Problem description: Extract the text of every entry below exactly; leave images out.

Data entries:
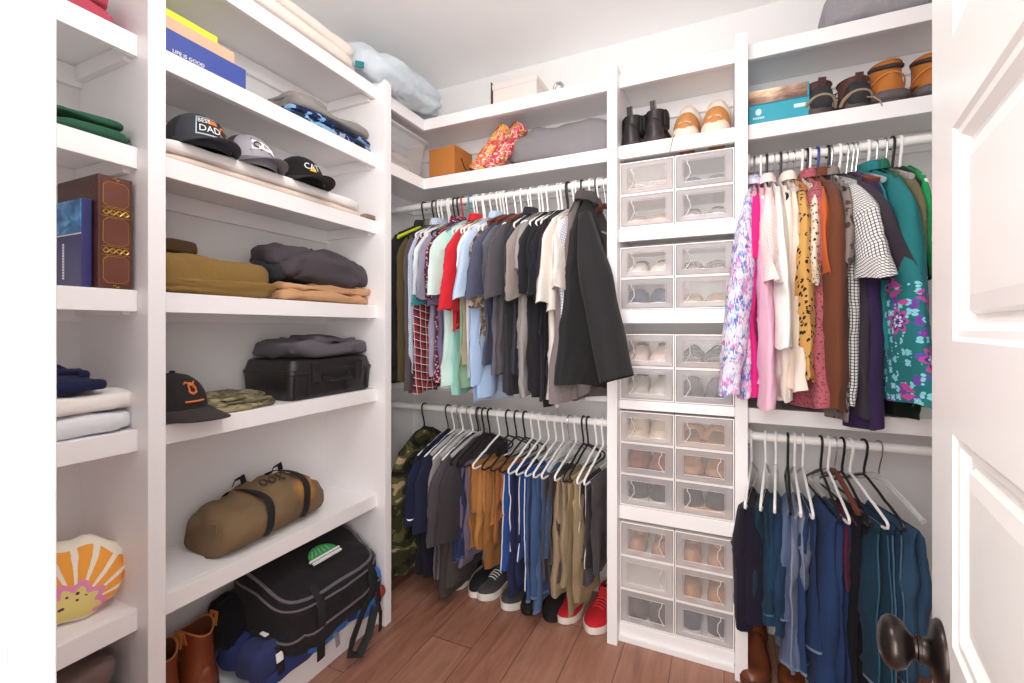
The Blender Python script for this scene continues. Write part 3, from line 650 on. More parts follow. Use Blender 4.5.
def shoe(label, loc, rz, L=.27, W=.098, kind='sneaker', up='888888', sole='f0efec', h=.026, group=None, shaft=0, name=None, extra=None, mats=None, cat='shoe', scale=1, detail=True):
    t = thing(name or kind, label, cat, loc, rz, group); t.scale = (scale,)*3
    U = (mats or {}).get('upper') or fabric(up, wr=.2, rough=.75); SO = plain('sole_'+sole, sole, .6)
    heel = {'pump': .07, 'wedge': .045}.get(kind, 0)
    if kind == 'pump':
        MB().loft([[Vector((x*.010*k, .03+y*.010*k, z)) for x, y in ((1, 1), (-1, 1), (-1, -1), (1, -1))] for z, k in ((0, .55), (.04, .7), (.075, 1.4))]).build('heel', U, t)
        sole_mb(L, W*.82, .006, 0, heel).build('sole', SO, t)
        rings = []
        m = shoe_mb(L, W*.8, lambda u: .05*math.exp(-(u/.14)**2)+.012+(.03*min(1, max(0, (u-.5)/.2))*(1 if u < .9 else max(.3, 1-(u-.9)/.14))), .006)
        m.v = [(x, y, z+heel*max(0, 1-(y/L)/.6)) for x, y, z in m.v]; m.build('upper', U, t, ang=70)
        q = MB().soft((0, L*.30, .022), (W*.27, L*.22, .004), e=1, e2=1, amp=0, nu=16, nv=6); q.v = [(x, y, z+heel*max(0, 1-(y/L)/.6)) for x, y, z in q.v]; q.build('insole', plain('insole', 'c9a98c', .8), t)
        return t
    if kind == 'sandal':
        sole_mb(L, W, .016, 0).build('sole', SO, t)
        for y, r_ in ((.62, .034), (.76, .030), (.30, .045)):
            MB().tube([(W*.5*cos(a), L*y+.01*sin(a), .014+r_*sin(a)) for a in [PI*i/10 for i in range(11)]], (.003, .009), 6, flat=(0, 0, 1)).build('band', U, t)
        MB().tube([(W*.36*cos(a), .015+.03*(1-abs(sin(a)))*0+L*.16*(1-sin(a)), .02+.05*sin(a)) for a in [PI*i/10 for i in range(11)]], .004, 6).build('heel_strap', U, t)
        return t
    sole_mb(L, W, h, .003, toe=.006).build('sole', SO, t, ang=45)
    zs = h-.003
    if shaft:
        p = lambda u: (.075 if u < .42 else max(.028, .075-.045*((u-.42)/.35)))*(1 if u < .92 else max(.25, 1-(u-.92)/.11))
        shoe_mb(L, W, p, zs).build('vamp', U, t, ang=70)
        rings = []
        for i in range(9):
            v = i/8; z = zs+.03+(shaft-.03)*v; ry = L*(.205-.02*sin(v*2.5)); rx = W*(.44-.03*sin(v*3)-(.05*v if shaft > .1 else 0))
            rings.append([Vector((rx*cos(2*PI*j/24), L*.215+.006*v+ry*sin(2*PI*j/24), z+(.012*cos(4*PI*j/24)*v if shaft > .15 else 0))) for j in range(24)])
        rings2 = [[Vector((p.x*.9, L*.215+(p.y-L*.215)*.9, p.z-.0)) for p in rings[-1]], [Vector((p.x*.86, L*.215+(p.y-L*.215)*.86, p.z-.05)) for p in rings[-1]]]
        MB().loft(rings, False, False).build('shaft', (mats or {}).get('shaft') or U, t, ang=70)
        MB().loft([rings[-1]]+rings2, False, True).build('lining', (mats or {}).get('lining') or DARKIN, t, ang=70)
        MB().tube(rings[-1], .0028, 6, closed=True).build('collar', (mats or {}).get('collar') or U, t)
    else:
        p = prof_slip if kind in ('slipper', 'flat') else prof_low
        k = .62 if kind == 'flat' else 1
        shoe_mb(L, W, lambda u: p(u)*k, zs).build('upper', U, t, ang=70)
        zt_ = zs+(.056 if kind == 'sneaker' else .046*k)
        MB().soft((0, L*.22, zt_+.002), (W*.30, L*.17, .008), e=1, e2=.9, amp=0, nu=18, nv=8).build('lining', (mats or {}).get('lining') or DARKIN, t)
        if kind == 'sneaker' and detail:
            MB().tube([(W*.33*cos(a), L*.22+L*.18*sin(a), zt_+.006+.012*max(0, -sin(a))) for a in [2*PI*i/20 for i in range(20)]], .006, 6, closed=True).build('collar', U, t)
            MB().box(-.022, .022, -.004, .004, -.01, .035).build('tongue', U, t, M=Matrix.Translation((0, L*.43, zt_+.006))@Matrix.Rotation(.55, 4, 'X'), bevel=.003)
            for i in range(4):
                y = L*(.47+.06*i); zz = zs+prof_low(.47+.06*i)+.002
                MB().tube([(-W*.25, y, zz-.006), (-W*.1, y, zz+.002), (W*.1, y, zz+.002), (W*.25, y, zz-.006)], .0025, 5).build('lace', (mats or {}).get('lace') or PLW, t)
    if extra: extra(t, L, W, zs)
    return t
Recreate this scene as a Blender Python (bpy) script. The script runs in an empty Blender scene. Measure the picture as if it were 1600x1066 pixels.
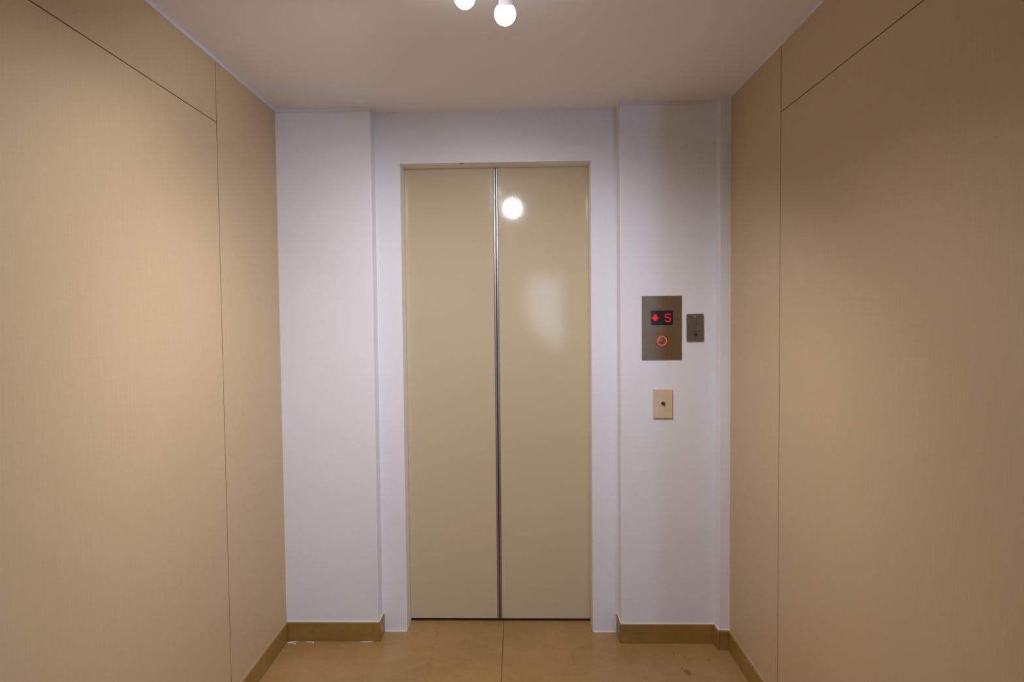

Completed exercise:
The Blender Python script for this scene continues. Write part 3, from line 650 on. More parts follow. Use Blender 4.5.
def shoe(label, loc, rz, L=.27, W=.098, kind='sneaker', up='888888', sole='f0efec', h=.026, group=None, shaft=0, name=None, extra=None, mats=None, cat='shoe', scale=1, detail=True):
    t = thing(name or kind, label, cat, loc, rz, group); t.scale = (scale,)*3
    U = (mats or {}).get('upper') or fabric(up, wr=.2, rough=.75); SO = plain('sole_'+sole, sole, .6)
    heel = {'pump': .07, 'wedge': .045}.get(kind, 0)
    if kind == 'pump':
        MB().loft([[Vector((x*.010*k, .03+y*.010*k, z)) for x, y in ((1, 1), (-1, 1), (-1, -1), (1, -1))] for z, k in ((0, .55), (.04, .7), (.075, 1.4))]).build('heel', U, t)
        sole_mb(L, W*.82, .006, 0, heel).build('sole', SO, t)
        rings = []
        m = shoe_mb(L, W*.8, lambda u: .05*math.exp(-(u/.14)**2)+.012+(.03*min(1, max(0, (u-.5)/.2))*(1 if u < .9 else max(.3, 1-(u-.9)/.14))), .006)
        m.v = [(x, y, z+heel*max(0, 1-(y/L)/.6)) for x, y, z in m.v]; m.build('upper', U, t, ang=70)
        q = MB().soft((0, L*.30, .022), (W*.27, L*.22, .004), e=1, e2=1, amp=0, nu=16, nv=6); q.v = [(x, y, z+heel*max(0, 1-(y/L)/.6)) for x, y, z in q.v]; q.build('insole', plain('insole', 'c9a98c', .8), t)
        return t
    if kind == 'sandal':
        sole_mb(L, W, .016, 0).build('sole', SO, t)
        for y, r_ in ((.62, .034), (.76, .030), (.30, .045)):
            MB().tube([(W*.5*cos(a), L*y+.01*sin(a), .014+r_*sin(a)) for a in [PI*i/10 for i in range(11)]], (.003, .009), 6, flat=(0, 0, 1)).build('band', U, t)
        MB().tube([(W*.36*cos(a), .015+.03*(1-abs(sin(a)))*0+L*.16*(1-sin(a)), .02+.05*sin(a)) for a in [PI*i/10 for i in range(11)]], .004, 6).build('heel_strap', U, t)
        return t
    sole_mb(L, W, h, .003, toe=.006).build('sole', SO, t, ang=45)
    zs = h-.003
    if shaft:
        p = lambda u: (.075 if u < .42 else max(.028, .075-.045*((u-.42)/.35)))*(1 if u < .92 else max(.25, 1-(u-.92)/.11))
        shoe_mb(L, W, p, zs).build('vamp', U, t, ang=70)
        rings = []
        for i in range(9):
            v = i/8; z = zs+.03+(shaft-.03)*v; ry = L*(.205-.02*sin(v*2.5)); rx = W*(.44-.03*sin(v*3)-(.05*v if shaft > .1 else 0))
            rings.append([Vector((rx*cos(2*PI*j/24), L*.215+.006*v+ry*sin(2*PI*j/24), z+(.012*cos(4*PI*j/24)*v if shaft > .15 else 0))) for j in range(24)])
        rings2 = [[Vector((p.x*.9, L*.215+(p.y-L*.215)*.9, p.z-.0)) for p in rings[-1]], [Vector((p.x*.86, L*.215+(p.y-L*.215)*.86, p.z-.05)) for p in rings[-1]]]
        MB().loft(rings, False, False).build('shaft', (mats or {}).get('shaft') or U, t, ang=70)
        MB().loft([rings[-1]]+rings2, False, True).build('lining', (mats or {}).get('lining') or DARKIN, t, ang=70)
        MB().tube(rings[-1], .0028, 6, closed=True).build('collar', (mats or {}).get('collar') or U, t)
    else:
        p = prof_slip if kind in ('slipper', 'flat') else prof_low
        k = .62 if kind == 'flat' else 1
        shoe_mb(L, W, lambda u: p(u)*k, zs).build('upper', U, t, ang=70)
        zt_ = zs+(.056 if kind == 'sneaker' else .046*k)
        MB().soft((0, L*.22, zt_+.002), (W*.30, L*.17, .008), e=1, e2=.9, amp=0, nu=18, nv=8).build('lining', (mats or {}).get('lining') or DARKIN, t)
        if kind == 'sneaker' and detail:
            MB().tube([(W*.33*cos(a), L*.22+L*.18*sin(a), zt_+.006+.012*max(0, -sin(a))) for a in [2*PI*i/20 for i in range(20)]], .006, 6, closed=True).build('collar', U, t)
            MB().box(-.022, .022, -.004, .004, -.01, .035).build('tongue', U, t, M=Matrix.Translation((0, L*.43, zt_+.006))@Matrix.Rotation(.55, 4, 'X'), bevel=.003)
            for i in range(4):
                y = L*(.47+.06*i); zz = zs+prof_low(.47+.06*i)+.002
                MB().tube([(-W*.25, y, zz-.006), (-W*.1, y, zz+.002), (W*.1, y, zz+.002), (W*.25, y, zz-.006)], .0025, 5).build('lace', (mats or {}).get('lace') or PLW, t)
    if extra: extra(t, L, W, zs)
    return t
Recreate this scene as a Blender Python (bpy) script. The script runs in an empty Blender scene. Measure the picture as if it were 1600x1066 pixels.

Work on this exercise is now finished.